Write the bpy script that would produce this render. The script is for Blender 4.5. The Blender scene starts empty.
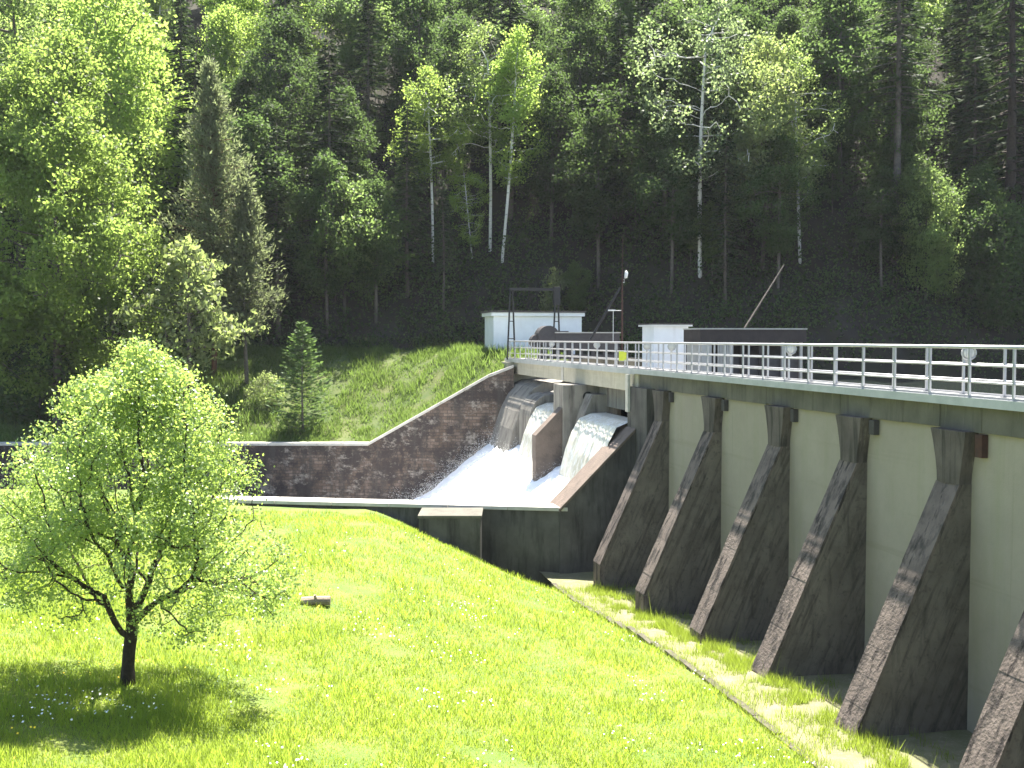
import bpy, math, random
import numpy as np
from mathutils import Vector, noise

R = math.radians
random.seed(7)
RNG = np.random.default_rng(7)
scene = bpy.context.scene
COL = scene.collection

# ------------------------------------------------------------------ camera
F = 1100.0
PITCH = math.atan(46 / F)
cam_d = bpy.data.cameras.new("camera")
cam = bpy.data.objects.new("camera", cam_d)
COL.objects.link(cam)
cam_d.sensor_width = 36.0
cam_d.lens = F / 1024 * 36.0
cam_d.clip_start = 0.1
cam_d.clip_end = 5000
cam.location = (0, 0, 0)
cam.rotation_euler = (R(90) - PITCH, 0, 0)
scene.camera = cam


def ray(px, py):
    u = (px - 512) / F
    v = (384 - py) / F
    return np.array([u, math.cos(PITCH) + v * math.sin(PITCH), -math.sin(PITCH) + v * math.cos(PITCH)])


def at(px, py, Y):
    r = ray(px, py)
    return r * (Y / r[1])


# ------------------------------------------------------------------ light
SUN_EL, SUN_AZ = 67.0, 19.0
world = bpy.data.worlds.new("World")
scene.world = world
world.use_nodes = True
nt = world.node_tree
nt.nodes.clear()
sky = nt.nodes.new("ShaderNodeTexSky")
sky.sky_type = 'NISHITA'
sky.sun_disc = False
sky.sun_elevation = R(SUN_EL)
sky.sun_rotation = R(SUN_AZ)
bg = nt.nodes.new("ShaderNodeBackground")
bg.inputs[1].default_value = 0.075
out = nt.nodes.new("ShaderNodeOutputWorld")
nt.links.new(sky.outputs[0], bg.inputs[0])
nt.links.new(bg.outputs[0], out.inputs[0])
sd = bpy.data.lights.new("sun", 'SUN')
sd.energy = 5.0
sd.angle = R(0.5)
sd.color = (1.0, 0.95, 0.86)
sun = bpy.data.objects.new("sun", sd)
COL.objects.link(sun)
SV = Vector((math.sin(R(SUN_AZ)) * math.cos(R(SUN_EL)), math.cos(R(SUN_AZ)) * math.cos(R(SUN_EL)), math.sin(R(SUN_EL))))
sun.rotation_euler = SV.to_track_quat('Z', 'Y').to_euler()
sun.location = (20, 60, 80)
vs = scene.view_settings
vs.view_transform = 'Standard'
vs.look = 'None'
vs.exposure = 2.35
vs.gamma = 1
vs.use_curve_mapping = False
scene.cycles.max_bounces = 8
scene.cycles.transparent_max_bounces = 8

# ------------------------------------------------------------------ tagging
def tag(o, label=None, cat=None, group=None, kind=None):
    if label: o["label"] = label
    if cat: o["category"] = cat
    if group: o["group"] = group
    if kind: o["kind"] = kind
    return o


def empty(name, loc=(0, 0, 0), rz=0):
    o = bpy.data.objects.new(name, None)
    COL.objects.link(o)
    o.location = loc
    o.rotation_euler = (0, 0, rz)
    o.empty_display_size = 0.3
    return o


def link(name, me, m, parent=None):
    o = bpy.data.objects.new(name, me)
    COL.objects.link(o)
    if m is not None and not me.materials:
        me.materials.append(m)
    if parent is not None:
        o.parent = parent
    return o


def copy_tree(o, parent=None):
    c = o.copy()
    COL.objects.link(c)
    if parent is not None:
        c.parent = parent
    for ch in list(o.children):
        copy_tree(ch, c)
    return c


# ------------------------------------------------------------------ mesh helpers
class MB:
    def __init__(s):
        s.v = []
        s.f = []
        s.smooth = False

    def add(s, vs, fs):
        b = len(s.v)
        s.v += [tuple(float(q) for q in v) for v in vs]
        s.f += [tuple(b + i for i in f) for f in fs]

    def box(s, x0, x1, y0, y1, z0, z1, fn=None):
        vs = [(x, y, z) for z in (z0, z1) for y in (y0, y1) for x in (x0, x1)]
        if fn: vs = [fn(*v) for v in vs]
        s.add(vs, [(0, 2, 3, 1), (4, 5, 7, 6), (0, 1, 5, 4), (2, 6, 7, 3), (0, 4, 6, 2), (1, 3, 7, 5)])

    def prism(s, poly, a0, a1, fn, sub=1):
        """poly: list of 2-D points, extruded a0..a1, fn(a, p, q) -> xyz"""
        n = len(poly)
        vs = []
        fs = []
        for k in range(sub + 1):
            a = a0 + (a1 - a0) * k / sub
            vs += [fn(a, p[0], p[1]) for p in poly]
        fs.append(tuple(range(n))[::-1])
        fs.append(tuple(range(sub * n, sub * n + n)))
        for k in range(sub):
            for i in range(n):
                j = (i + 1) % n
                fs.append((k * n + i, k * n + j, (k + 1) * n + j, (k + 1) * n + i))
        s.add(vs, fs)

    def tube(s, pts, rad, n=8):
        pts = [Vector(tuple(p)) for p in pts]
        if not isinstance(rad, (list, tuple)): rad = [rad] * len(pts)
        vs, fs = [], []
        for i, p in enumerate(pts):
            d = (pts[min(i + 1, len(pts) - 1)] - pts[max(i - 1, 0)]).normalized()
            a = Vector((0, 0, 1)) if abs(d.z) < 0.9 else Vector((1, 0, 0))
            u = d.cross(a).normalized()
            w = d.cross(u).normalized()
            for k in range(n):
                t = 2 * math.pi * k / n
                vs.append(p + (u * math.cos(t) + w * math.sin(t)) * rad[i])
        for i in range(len(pts) - 1):
            for k in range(n):
                k2 = (k + 1) % n
                fs.append((i * n + k, i * n + k2, (i + 1) * n + k2, (i + 1) * n + k))
        fs.append(tuple(range(n))[::-1])
        fs.append(tuple(range((len(pts) - 1) * n, len(pts) * n)))
        s.add(vs, fs)

    def build(s, name, m, parent=None, smooth=False, bevel=0):
        me = bpy.data.meshes.new(name)
        me.from_pydata(s.v, [], s.f)
        import bmesh
        bm = bmesh.new()
        bm.from_mesh(me)
        bmesh.ops.recalc_face_normals(bm, faces=bm.faces)
        if bevel:
            es = [e for e in bm.edges if len(e.link_faces) == 2 and e.calc_face_angle(0) > 0.5]
            bmesh.ops.bevel(bm, geom=es, offset=bevel, segments=2, affect='EDGES', profile=0.6)
        bm.to_mesh(me)
        bm.free()
        if smooth:
            me.polygons.foreach_set("use_smooth", [True] * len(me.polygons))
        return link(name, me, m, parent)


def np_mesh(name, V, Fc, smooth=False):
    V = np.asarray(V, dtype=np.float32)
    Fc = np.asarray(Fc, dtype=np.int32)
    me = bpy.data.meshes.new(name)
    k = Fc.shape[1]
    me.vertices.add(len(V))
    me.vertices.foreach_set("co", V.ravel())
    me.loops.add(Fc.size)
    me.loops.foreach_set("vertex_index", Fc.ravel())
    me.polygons.add(len(Fc))
    me.polygons.foreach_set("loop_start", np.arange(0, Fc.size, k, dtype=np.int32))
    try:
        me.polygons.foreach_set("loop_total", np.full(len(Fc), k, dtype=np.int32))
    except Exception:
        pass
    if smooth:
        me.polygons.foreach_set("use_smooth", np.ones(len(Fc), dtype=bool))
    me.update(calc_edges=True)
    return me


def grid_mesh(name, fn, us, vs_, smooth=True):
    V = np.array([fn(u, v) for v in vs_ for u in us])
    nu, nv = len(us), len(vs_)
    Fc = []
    for j in range(nv - 1):
        for i in range(nu - 1):
            a = j * nu + i
            Fc.append((a, a + 1, a + nu + 1, a + nu))
    return np_mesh(name, V, Fc, smooth)


# ------------------------------------------------------------------ materials
def newmat(name):
    m = bpy.data.materials.new(name)
    m.use_nodes = True
    t = m.node_tree
    t.nodes.clear()
    o = t.nodes.new("ShaderNodeOutputMaterial")
    return m, t, o


def N(t, typ, **kw):
    n = t.nodes.new(typ)
    for k, v in kw.items():
        setattr(n, k, v)
    return n


def coords(t, scale=(1, 1, 1), rot=(0, 0, 0)):
    tc = N(t, "ShaderNodeTexCoord")
    mp = N(t, "ShaderNodeMapping")
    mp.inputs["Scale"].default_value = scale
    mp.inputs["Rotation"].default_value = rot
    t.links.new(tc.outputs["Object"], mp.inputs["Vector"])
    return mp.outputs[0]


def tilted(t, st):
    # (sx, sy, sz, tilt in degrees about Y): stretched along a leaning direction
    tc = N(t, "ShaderNodeTexCoord")
    mp = N(t, "ShaderNodeMapping", vector_type='TEXTURE')
    mp.inputs["Rotation"].default_value = (0, R(st[3]), 0)
    mp.inputs["Scale"].default_value = (1 / st[0], 1 / st[1], 1 / st[2])
    t.links.new(tc.outputs["Object"], mp.inputs["Vector"])
    return mp.outputs[0]


def noise_fac(t, vec, scale, detail=6, rough=0.6, lo=0.35, hi=0.65):
    n = N(t, "ShaderNodeTexNoise")
    n.inputs["Scale"].default_value = scale
    n.inputs["Detail"].default_value = detail
    n.inputs["Roughness"].default_value = rough
    t.links.new(vec, n.inputs["Vector"])
    mr = N(t, "ShaderNodeMapRange")
    mr.inputs["From Min"].default_value = lo
    mr.inputs["From Max"].default_value = hi
    t.links.new(n.outputs["Fac"], mr.inputs["Value"])
    return mr.outputs[0], n.outputs["Fac"]


def mix(t, fac, a, b, mode='MIX'):
    m = N(t, "ShaderNodeMix", data_type='RGBA', blend_type=mode)
    for sock, val in ((m.inputs["Factor"], fac), (m.inputs[6], a), (m.inputs[7], b)):
        if hasattr(val, "is_linked") or hasattr(val, "links"):
            t.links.new(val, sock)
        elif isinstance(val, (int, float)):
            sock.default_value = val
        else:
            sock.default_value = tuple(val) + (1,) * (4 - len(val))
    return m.outputs[2]


def surf(name, c1, c2, scale=2.0, rough=0.85, bump=0.3, layers=(), metal=0.0, bscale=None, spec=0.3, lo=0.35, hi=0.65):
    """two-tone noise base plus stain layers (colour, (sx,sy,sz) stretch, scale, lo, hi, strength)"""
    m, t, o = newmat(name)
    vec = coords(t)
    f, raw = noise_fac(t, vec, scale, lo=lo, hi=hi)
    c = mix(t, f, c1, c2)
    for (lc, st, sc, l0, h0, amt) in layers:
        v2 = coords(t, st) if len(st) == 3 else tilted(t, st)
        f2, _ = noise_fac(t, v2, sc, detail=8, rough=0.65, lo=l0, hi=h0)
        mm = N(t, "ShaderNodeMath", operation='MULTIPLY')
        mm.inputs[1].default_value = amt
        t.links.new(f2, mm.inputs[0])
        c = mix(t, mm.outputs[0], c, lc)
    p = N(t, "ShaderNodeBsdfPrincipled")
    p.inputs["Roughness"].default_value = rough
    p.inputs["Metallic"].default_value = metal
    p.inputs["Specular IOR Level"].default_value = spec
    t.links.new(c, p.inputs["Base Color"])
    if bump:
        v3 = coords(t)
        n = N(t, "ShaderNodeTexNoise")
        n.inputs["Scale"].default_value = bscale or scale * 8
        n.inputs["Detail"].default_value = 8
        t.links.new(v3, n.inputs["Vector"])
        b = N(t, "ShaderNodeBump")
        b.inputs["Strength"].default_value = bump
        b.inputs["Distance"].default_value = 0.03
        t.links.new(n.outputs["Fac"], b.inputs["Height"])
        t.links.new(b.outputs[0], p.inputs["Normal"])
    t.links.new(p.outputs[0], o.inputs[0])
    return m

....

Instructions for the task
Set the lines above down again, word for word, from the first through the one containing "return r * (Y / r[1])"; pictures excluded.

Solution for this problem
Write the bpy script that would produce this render. The script is for Blender 4.5. The Blender scene starts empty.
import bpy, math, random
import numpy as np
from mathutils import Vector, noise

R = math.radians
random.seed(7)
RNG = np.random.default_rng(7)
scene = bpy.context.scene
COL = scene.collection

# ------------------------------------------------------------------ camera
F = 1100.0
PITCH = math.atan(46 / F)
cam_d = bpy.data.cameras.new("camera")
cam = bpy.data.objects.new("camera", cam_d)
COL.objects.link(cam)
cam_d.sensor_width = 36.0
cam_d.lens = F / 1024 * 36.0
cam_d.clip_start = 0.1
cam_d.clip_end = 5000
cam.location = (0, 0, 0)
cam.rotation_euler = (R(90) - PITCH, 0, 0)
scene.camera = cam


def ray(px, py):
    u = (px - 512) / F
    v = (384 - py) / F
    return np.array([u, math.cos(PITCH) + v * math.sin(PITCH), -math.sin(PITCH) + v * math.cos(PITCH)])


def at(px, py, Y):
    r = ray(px, py)
    return r * (Y / r[1])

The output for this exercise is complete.